(В Тарусу) 31.VII.67.
Здравствуй, дорогой Витя!
Приехав в Ленинград, нашел в почтовом ящике… Твою открытку от 20.VI с неправильным обозначением дома и квартиры! Открытка грязная, затасканная. Кто-то носил ее в кармане и нашел меня, бросил ее куда надо! Я торжествую от злорадства. Не я один беспамятный! Ты тоже, и это меня особенно трогает. Сближает как-то.
А тут же длинное письмо, такое участливое! Что и говорить, конечно, проработав 50 лет, трудно расстаться с работой, но надо, потому что силы уже не те. А раз надо, значит надо. Передо мной весь мир открыт, и тужить не стоит, глупо.

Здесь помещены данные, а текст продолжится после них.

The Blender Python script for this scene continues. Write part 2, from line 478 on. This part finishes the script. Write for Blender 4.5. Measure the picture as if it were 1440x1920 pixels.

У нас установилась редкостная, жаркая погода. Андрюша с бабушкой купаются два раза в день. Андрюша блаженствует. Я кончил свою работу, теперь не делаю ничего. Читаю, что под рукой, гуляю. Читал я прозу Лермонтова. Я ранние вещи плохо знаю. «Вадим» произвел на меня огромное впечатление (раньше я эту вещь презирал). Какая чистота и глубина чувств, какие великолепные строки и страницы, при всей наивности и всей неправдоподобности замысла! Слабая вещь Лермонтова в тысячу раз значительнее всех современных отделанных и зализанных вещей наших идейных прозаиков, книги которых валятся у меня из рук.
Ленинград красится и пудрится, но люди делаются все хуже и хуже. Я отдаю в починку обувь и костюм. Стою в очереди. Каждая третья баба (есть и мужчины такие) привередничают по совершенным пустякам и устраивают грандиозные скандалы. Как много толстых женщин, которые в вагоне, сидя, широко расставляют колени, а на лице написано: ты только поговори со мной, я тебе покажу! Я всегда права!
А у нас около дома цветы (это моя забота). Невиданный по красоте и обилию цвета и по аромату душистый горошек, огромные и сочные настурции, душистые, нежные бархотки и другие цветы – все обильно цветет и благоухает, благодарит меня за уход и работу.